For all practical purposes, the vast majority of those decisions will be made by a tiny minority of the state's voters.

The Republican State Convention, Saturday at South Towne Exposition Center in Sandy, will count only the votes of the 4,000 duly elected delegates. Only they, chosen last month in the party's precinct caucuses, will have a say in winnowing fields that include a handful of candidates down to one or two individuals.

If a candidate wins at least 60 percent of the vote, he or she will go directly to the Republican line on the November ballot. If no candidate can capture that large a majority, the top two will face off in a primary, in which all registered Republicans may vote, on June 26.

There are more than 2.8 million people living in Utah, more than 1.4 million of them actually registered to vote.

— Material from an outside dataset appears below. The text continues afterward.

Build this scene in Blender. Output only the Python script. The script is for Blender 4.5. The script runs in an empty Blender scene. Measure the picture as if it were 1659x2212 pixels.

Given the overwhelming advantage Republicans have in state elections — registered Republicans are 40 percent of the enrolled electorate, registered Democrats only 9 percent — the GOP nomination all but ensures victory in November. But a system that recognizes the wishes of 40 percent of registered voters is still much more representative than one that counts the votes of only 0.2 percent.

By the time most of the voting-age citizens are even paying attention, much less ready to cast their ballots, the decisions will be all but made.

There are some people who could change this, of course. They are the members of the Utah Republican Party, those who are active and interested enough to attend their precinct caucuses and/or get themselves elected as delegates to the county and state conventions.

That body politic has the power to demand — in future years, if not now — a system where all affiliated voters could vote for any of the candidates who file for their party's nomination, with no caucuses or conventions standing in the way.

But that's a lot of power to give up. And unless the GOP rank and file is willing to demand it, democracy will remain something that is beyond the reach of Utah voters.